§ **DIRECTION**
Reproduce the listing word for word, leaving every picture behind.

-- START OF COLLECTED DATA --

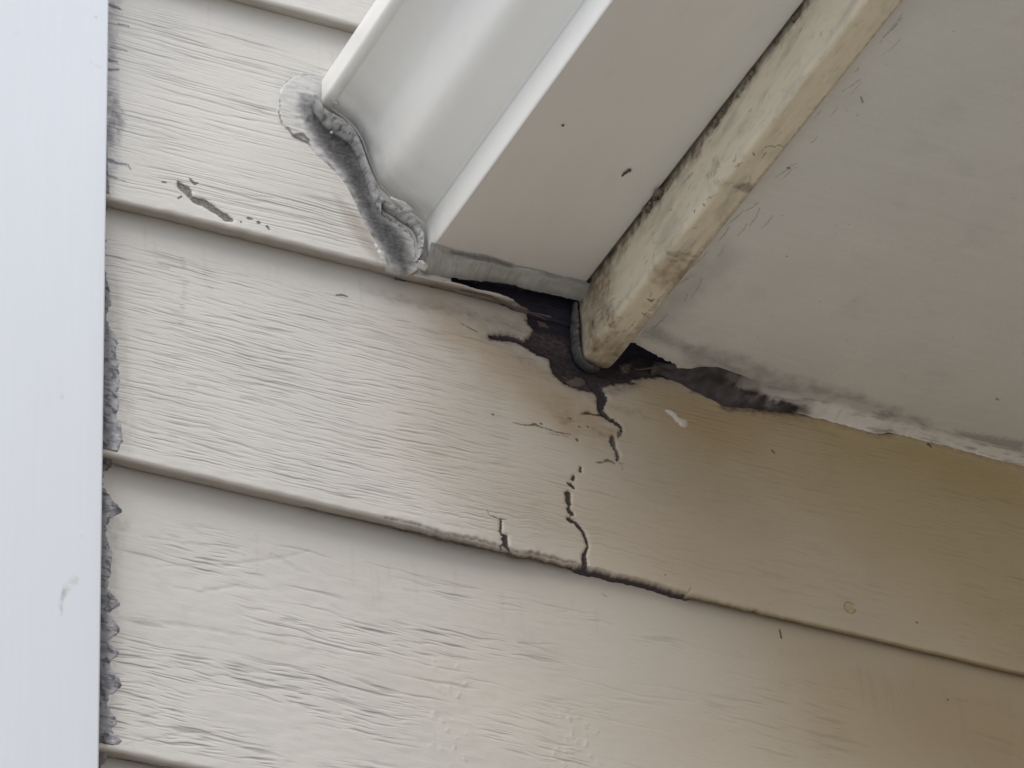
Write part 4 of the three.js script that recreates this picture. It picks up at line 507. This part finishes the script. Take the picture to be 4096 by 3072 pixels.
// caulk bead along soffit and wall
{
  const t = thing('soffit_caulk', 'pale uneven caulk bead along the joint of soffit and siding', 'caulk', [480, -197, 4]);
  const lo = [...[[341.8,-204],[350.4,-200.3]], ...[[390.9,-210.9],[413.7,-207.2],[444,-202.5],[471.3,-202.8],[494.2,-203.6],[502.8,-200.1],[510.5,-197.6],[528.9,-198.3],[540.3,-196.1],[547.5,-198.7],[571.7,-200.3],[595.4,-200]], [720, -207]], hi = [...[[329.1,23.5],[350.5,23.5]], ...[[384.6,18.3],[413.8,14],[435.7,15.5],[465.5,19.4],[494.3,16.9],[523.4,14.4],[548.9,11.9],[571.4,11.9],[591.1,12.2]], [720, 10]];
  const N = 320, K = 14, x0 = 344, x1 = 718;
  const up = hi.map((p) => [p[0], p[1]]).sort((a, b) => a[0] - b[0]), dn = lo.slice().sort((a, b) => a[0] - b[0]);
  part('bead', grid(N, K, (i, j) => {
    const x = lerp(x0, x1, i / N), v = j / K, yl = Math.min(-199.5, interp(dn, x)) + 0.9 * noise(x / 7, 2) + 0.5 * noise(x / 2.2, 6), zh = lerp(8, Math.max(6, interp(up, x)) + 1.5, sstep(346, 384, x)) + 1.2 * noise(x / 9, 5), b = faceZ(-197 - YB[2]);
    const e = sstep(344, 376, x); // cove: from the wall face up and out to the soffit
    const cx = Math.pow(v, 1.25), yy = lerp(yl, -196.6, Math.pow(v, 0.75)), zz = lerp(faceZ(yl - YB[2]) + 0.2, zh, cx);
    return [x, yy + 0.35 * noise(x / 10, v * 4) * Math.sin(v * Math.PI) + (1 - e) * 2.5, zz - (1 - e) * 1.5 + 0.9 * Math.sin(v * Math.PI) * (1 + 0.5 * noise(x / 16, 8)) + 0.3 * noise(x / 3, v * 6)];
  }, (i, j, p) => {
    const x = p[0], v = j / K, n = fbm(x / 10, v * 2.5 + 4, 4), m = 1 - sstep(390, 462, x + 22 * n), low = 1 - sstep(0.2, 0.62, v + 0.25 * n); let c = 0.80 + 0.06 * n;
    c = lerp(c, 0.50, sstep(0.5, 0.8, v + 0.2 * n) * 0.85); c *= 1 - 0.4 * sstep(0.1, 0.4, fbm(x / 24 + 3, v * 5, 4)); const d = clamp(1 - sstep(358, 402, x + 10 * n) + m * (0.72 + 0.4 * low) + 0.7 * (1 - sstep(430, 456, x)) * low, 0, 1); const k = lerp(0.045, 0.36, sstep(0.2, 0.75, v + 0.6 * n) * sstep(380, 440, x)) + 0.07 * n;
    return [lerp(c, k * 1.05, d), lerp(c * 0.98, k * 0.93, d), lerp(c * 0.945, k * 1.0, d)];
  }), new THREE.MeshStandardMaterial({ vertexColors: true, roughness: 0.6 }), t);
}

// ================================================================ SMALL DEBRIS
{
  const M = new THREE.MeshStandardMaterial({ color: new THREE.Color().setRGB(0.10, 0.085, 0.075), roughness: 0.95 }), M2 = new THREE.MeshStandardMaterial({ color: new THREE.Color().setRGB(0.20, 0.165, 0.12), roughness: 0.95 });
  const lump = (c, s, rz, seed) => { const g = new THREE.IcosahedronGeometry(1, 3), a = g.attributes.position; for (let i = 0; i < a.count; i++) { const k = 1 + 0.5 * noise(a.getX(i) * 2 + seed, a.getY(i) * 2 + a.getZ(i) * 1.3); a.setXYZ(i, a.getX(i) * s[0] * k, a.getY(i) * s[1] * k, a.getZ(i) * s[2] * k); } g.rotateY(rz); g.translate(...c); g.computeVertexNormals(); return g; };
  const a = [[269.4,125]][0], b = [[217.6,150]][0], c = [[276.6,128.8]][0];
  let t = thing('dirt_speck', 'larger black dirt speck stuck under the gutter near the fascia', 'dirt speck', [a[0], -161, a[1]], 'dirt specks under the gutter');
  part('clot', mergeGeometries([lump([a[0], -161.3, a[1]], [1.0, 0.5, 2.1], 0.3, 3), lump([a[0] + 0.9, -161.5, a[1] + 2.6], [1.2, 0.6, 1.2], 0, 8), lump([a[0] - 0.4, -161.3, a[1] - 2.8], [0.5, 0.4, 1.3], 0.2, 5)]), M, t);
  t = thing('dirt_speck', 'tiny dark dirt speck under the gutter near its bright lower edge', 'dirt speck', [b[0], -161, b[1]], 'dirt specks under the gutter');
  part('clot', lump([b[0], -161.2, b[1]], [0.7, 0.35, 0.8], 0.4, 14), M, t);
  // dusty clumps and cobweb caught in the slit between gutter and fascia
  const clump = (P, s, seed, label) => { const t = thing('dirt_clump', label, 'dirt clump', [P[0], -162, P[1]], 'dusty clumps in the slit between gutter and fascia'), r = rng(seed), gs = []; for (let i = 0; i < 9; i++) gs.push(lump([P[0] + (r() - 0.3) * s * 0.8, -161.6 - r() * s * 0.5, P[1] + (r() - 0.5) * s * 2.6], [0.8 + r() * s * 0.3, 0.6 + r() * s * 0.25, 1 + r() * s * 0.5], r() * 3, seed + i)); part('clump', mergeGeometries(gs), M2, t);
    const th = []; for (let i = 0; i < 10; i++) { const q = [P[0] + (r() - 0.4) * s, -161.5, P[1] + (r() - 0.5) * s * 3]; th.push(new THREE.TubeGeometry(new THREE.CatmullRomCurve3([new THREE.Vector3(...q), new THREE.Vector3(q[0] + (r() - 0.3) * s, q[1] - r() * s, q[2] + (r() - 0.5) * s), new THREE.Vector3(q[0] + (r() - 0.2) * s * 1.6, q[1] - r() * s * 1.4, q[2] + (r() - 0.5) * s * 2)]), 8, 0.16 + 0.12 * r(), 4)); } part('fibre', mergeGeometries(th), M, t); };
  clump([[298.6,210.7]][0], 5.2, 21, 'biggest dusty brown clump caught between gutter and fascia'); clump([[294.3,114.8]][0], 3.4, 33, 'dusty clump in the gutter slit left of the scuffed fascia patch'); clump([[295.7,190.3]][0], 4, 44, 'flat dusty clump in the gutter slit just below the biggest clump'); clump([[295.2,231.8]][0], 2.2, 55, 'small dusty clump in the gutter slit above the biggest clump'); clump([[296,286.5]][0], 2, 66, 'topmost small dusty clump in the gutter slit near the frame top'); clump([[294.8,103.1]][0], 3.2, 77, 'dusty clump in the gutter slit nearest the wall');
}

// ================================================================ ROOF OVER THE SOFFIT
{
  const t = thing('roof', 'low sloping roof deck above the soffit and behind the gutter', 'roof', [1800, 200, 1300]);
  const g = box(290, 3900, 0, 24, -20, 4740); const a = g.attributes.position; for (let i = 0; i < a.count; i++) a.setY(i, a.getY(i) - 30 + (a.getX(i) - 290) * 0.3); g.computeVertexNormals();
  part('deck', g, new THREE.MeshStandardMaterial({ color: new THREE.Color().setRGB(0.09, 0.085, 0.08), roughness: 0.95 }), t);
}
renderer.render(scene, camera);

-- END OF COLLECTED DATA --

§ **TASK RESULT**
Write part 4 of the three.js script that recreates this picture. It picks up at line 507. This part finishes the script. Take the picture to be 4096 by 3072 pixels.
// caulk bead along soffit and wall
{
  const t = thing('soffit_caulk', 'pale uneven caulk bead along the joint of soffit and siding', 'caulk', [480, -197, 4]);
  const lo = [...[[341.8,-204],[350.4,-200.3]], ...[[390.9,-210.9],[413.7,-207.2],[444,-202.5],[471.3,-202.8],[494.2,-203.6],[502.8,-200.1],[510.5,-197.6],[528.9,-198.3],[540.3,-196.1],[547.5,-198.7],[571.7,-200.3],[595.4,-200]], [720, -207]], hi = [...[[329.1,23.5],[350.5,23.5]], ...[[384.6,18.3],[413.8,14],[435.7,15.5],[465.5,19.4],[494.3,16.9],[523.4,14.4],[548.9,11.9],[571.4,11.9],[591.1,12.2]], [720, 10]];
  const N = 320, K = 14, x0 = 344, x1 = 718;
  const up = hi.map((p) => [p[0], p[1]]).sort((a, b) => a[0] - b[0]), dn = lo.slice().sort((a, b) => a[0] - b[0]);
  part('bead', grid(N, K, (i, j) => {
    const x = lerp(x0, x1, i / N), v = j / K, yl = Math.min(-199.5, interp(dn, x)) + 0.9 * noise(x / 7, 2) + 0.5 * noise(x / 2.2, 6), zh = lerp(8, Math.max(6, interp(up, x)) + 1.5, sstep(346, 384, x)) + 1.2 * noise(x / 9, 5), b = faceZ(-197 - YB[2]);
    const e = sstep(344, 376, x); // cove: from the wall face up and out to the soffit
    const cx = Math.pow(v, 1.25), yy = lerp(yl, -196.6, Math.pow(v, 0.75)), zz = lerp(faceZ(yl - YB[2]) + 0.2, zh, cx);
    return [x, yy + 0.35 * noise(x / 10, v * 4) * Math.sin(v * Math.PI) + (1 - e) * 2.5, zz - (1 - e) * 1.5 + 0.9 * Math.sin(v * Math.PI) * (1 + 0.5 * noise(x / 16, 8)) + 0.3 * noise(x / 3, v * 6)];
  }, (i, j, p) => {
    const x = p[0], v = j / K, n = fbm(x / 10, v * 2.5 + 4, 4), m = 1 - sstep(390, 462, x + 22 * n), low = 1 - sstep(0.2, 0.62, v + 0.25 * n); let c = 0.80 + 0.06 * n;
    c = lerp(c, 0.50, sstep(0.5, 0.8, v + 0.2 * n) * 0.85); c *= 1 - 0.4 * sstep(0.1, 0.4, fbm(x / 24 + 3, v * 5, 4)); const d = clamp(1 - sstep(358, 402, x + 10 * n) + m * (0.72 + 0.4 * low) + 0.7 * (1 - sstep(430, 456, x)) * low, 0, 1); const k = lerp(0.045, 0.36, sstep(0.2, 0.75, v + 0.6 * n) * sstep(380, 440, x)) + 0.07 * n;
    return [lerp(c, k * 1.05, d), lerp(c * 0.98, k * 0.93, d), lerp(c * 0.945, k * 1.0, d)];
  }), new THREE.MeshStandardMaterial({ vertexColors: true, roughness: 0.6 }), t);
}

// ================================================================ SMALL DEBRIS
{
  const M = new THREE.MeshStandardMaterial({ color: new THREE.Color().setRGB(0.10, 0.085, 0.075), roughness: 0.95 }), M2 = new THREE.MeshStandardMaterial({ color: new THREE.Color().setRGB(0.20, 0.165, 0.12), roughness: 0.95 });
  const lump = (c, s, rz, seed) => { const g = new THREE.IcosahedronGeometry(1, 3), a = g.attributes.position; for (let i = 0; i < a.count; i++) { const k = 1 + 0.5 * noise(a.getX(i) * 2 + seed, a.getY(i) * 2 + a.getZ(i) * 1.3); a.setXYZ(i, a.getX(i) * s[0] * k, a.getY(i) * s[1] * k, a.getZ(i) * s[2] * k); } g.rotateY(rz); g.translate(...c); g.computeVertexNormals(); return g; };
  const a = [[269.4,125]][0], b = [[217.6,150]][0], c = [[276.6,128.8]][0];
  let t = thing('dirt_speck', 'larger black dirt speck stuck under the gutter near the fascia', 'dirt speck', [a[0], -161, a[1]], 'dirt specks under the gutter');
  part('clot', mergeGeometries([lump([a[0], -161.3, a[1]], [1.0, 0.5, 2.1], 0.3, 3), lump([a[0] + 0.9, -161.5, a[1] + 2.6], [1.2, 0.6, 1.2], 0, 8), lump([a[0] - 0.4, -161.3, a[1] - 2.8], [0.5, 0.4, 1.3], 0.2, 5)]), M, t);
  t = thing('dirt_speck', 'tiny dark dirt speck under the gutter near its bright lower edge', 'dirt speck', [b[0], -161, b[1]], 'dirt specks under the gutter');
  part('clot', lump([b[0], -161.2, b[1]], [0.7, 0.35, 0.8], 0.4, 14), M, t);
  // dusty clumps and cobweb caught in the slit between gutter and fascia
  const clump = (P, s, seed, label) => { const t = thing('dirt_clump', label, 'dirt clump', [P[0], -162, P[1]], 'dusty clumps in the slit between gutter and fascia'), r = rng(seed), gs = []; for (let i = 0; i < 9; i++) gs.push(lump([P[0] + (r() - 0.3) * s * 0.8, -161.6 - r() * s * 0.5, P[1] + (r() - 0.5) * s * 2.6], [0.8 + r() * s * 0.3, 0.6 + r() * s * 0.25, 1 + r() * s * 0.5], r() * 3, seed + i)); part('clump', mergeGeometries(gs), M2, t);
    const th = []; for (let i = 0; i < 10; i++) { const q = [P[0] + (r() - 0.4) * s, -161.5, P[1] + (r() - 0.5) * s * 3]; th.push(new THREE.TubeGeometry(new THREE.CatmullRomCurve3([new THREE.Vector3(...q), new THREE.Vector3(q[0] + (r() - 0.3) * s, q[1] - r() * s, q[2] + (r() - 0.5) * s), new THREE.Vector3(q[0] + (r() - 0.2) * s * 1.6, q[1] - r() * s * 1.4, q[2] + (r() - 0.5) * s * 2)]), 8, 0.16 + 0.12 * r(), 4)); } part('fibre', mergeGeometries(th), M, t); };
  clump([[298.6,210.7]][0], 5.2, 21, 'biggest dusty brown clump caught between gutter and fascia'); clump([[294.3,114.8]][0], 3.4, 33, 'dusty clump in the gutter slit left of the scuffed fascia patch'); clump([[295.7,190.3]][0], 4, 44, 'flat dusty clump in the gutter slit just below the biggest clump'); clump([[295.2,231.8]][0], 2.2, 55, 'small dusty clump in the gutter slit above the biggest clump'); clump([[296,286.5]][0], 2, 66, 'topmost small dusty clump in the gutter slit near the frame top'); clump([[294.8,103.1]][0], 3.2, 77, 'dusty clump in the gutter slit nearest the wall');
}

// ================================================================ ROOF OVER THE SOFFIT
{
  const t = thing('roof', 'low sloping roof deck above the soffit and behind the gutter', 'roof', [1800, 200, 1300]);
  const g = box(290, 3900, 0, 24, -20, 4740); const a = g.attributes.position; for (let i = 0; i < a.count; i++) a.setY(i, a.getY(i) - 30 + (a.getX(i) - 290) * 0.3); g.computeVertexNormals();
  part('deck', g, new THREE.MeshStandardMaterial({ color: new THREE.Color().setRGB(0.09, 0.085, 0.08), roughness: 0.95 }), t);
}
renderer.render(scene, camera);